これらの国に続こうと噂されているのが、世界で最も人口の多い国であるインド。同国の憲法で「India」と並んで国名とされている「Bharat(バーラト)」が新しい正式名称として採用される可能性があるという。この名称は、約2000年前に書かれた聖典にさかのぼるサンスクリット語だ。

この国名変更を進めようとしているのは、現在のナレンドラ・モディ政権。一般的に国の名称を変更する理由は、単純化のためや国の地理をよりよく表現するためなどさまざまあるが、インドの場合は、植民地時代における奴隷のイメージを払拭(ふっしょく)するのが理由。
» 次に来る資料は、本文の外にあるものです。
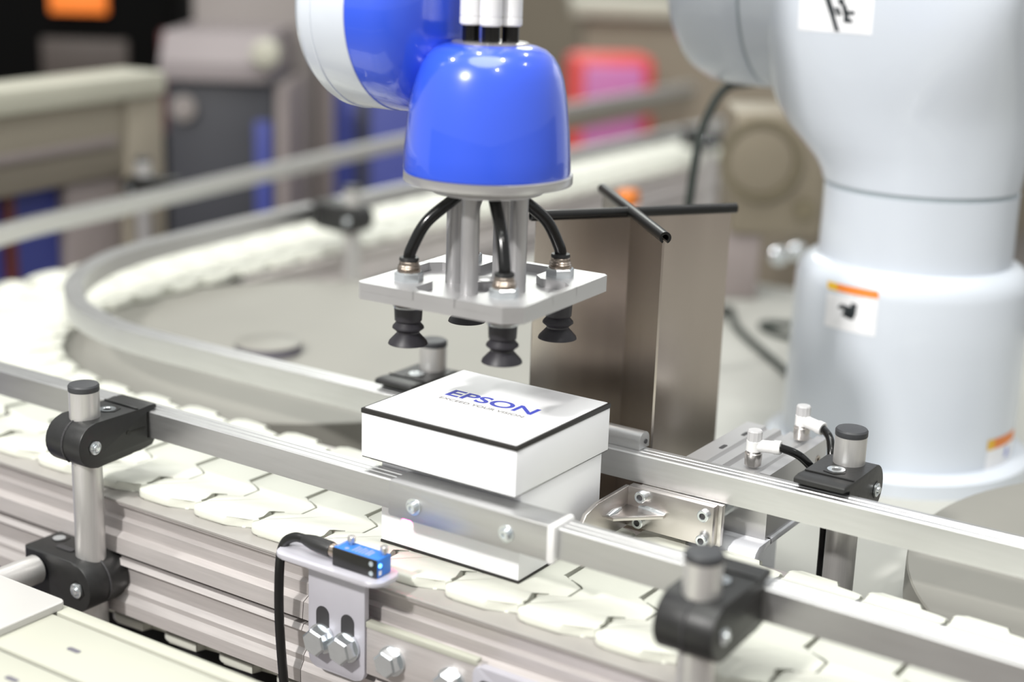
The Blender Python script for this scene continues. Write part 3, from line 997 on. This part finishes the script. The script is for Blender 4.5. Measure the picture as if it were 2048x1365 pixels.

「北ローデシア」がザンビアに、「南ローデシア」がジンバブエになったのと同じ理由といえる。

今回の流れは、これまでもインド国内の地名や都市名を改名してきた同政権の傾向にリンクするものだ。ただ、この事象には多くの論争がある。例えばニューデリーの「ムガル庭園」が正式に「アムリット ウディヤン」となった後、政府を批判する人たちは、モディと彼のインド人民党がインドにおけるムガル人の歴史を消し去っていると非難した。

当然のことながら、国全体の名前を変えるというアイデアもかなり論争になっている。インド国民会議の議員であるシャシ・タルールは、「政府が、何世紀にもわたって築き上げられた計り知れないブランド価値を持つ『インド』を完全に捨ててしまうような愚かなことをしないことを望みます。歴史をほうふつとさせる名前、世界中で認知されている名前へのそれぞれのこだわりを放棄するのではなく、両方の言葉を使い続けるべきです」と述べている。

国名の正式な変更はまだ確認されていないが、モディをインドではなく「バーラトの首相」と呼ぶ文書がネット上で共有されて以来、この噂が拡散。その中で、2023年9月9日から開催されていた「G20サミット」に参加する各国の要人たちへ送られた夕食会への招待状にドラウパディ・ムルムが「バーラトの大統領」と記されていたこと、また会議に出席するインド政府関係者のIDカードには「バーラト」が国名として用いられていたことが分かっている。

まだ噂の域を出ないが、インド政府はこのアイデアにかなり乗り気のようだ。インドの正式な改名が実現するかどうかは、もう少し様子を見る必要がある。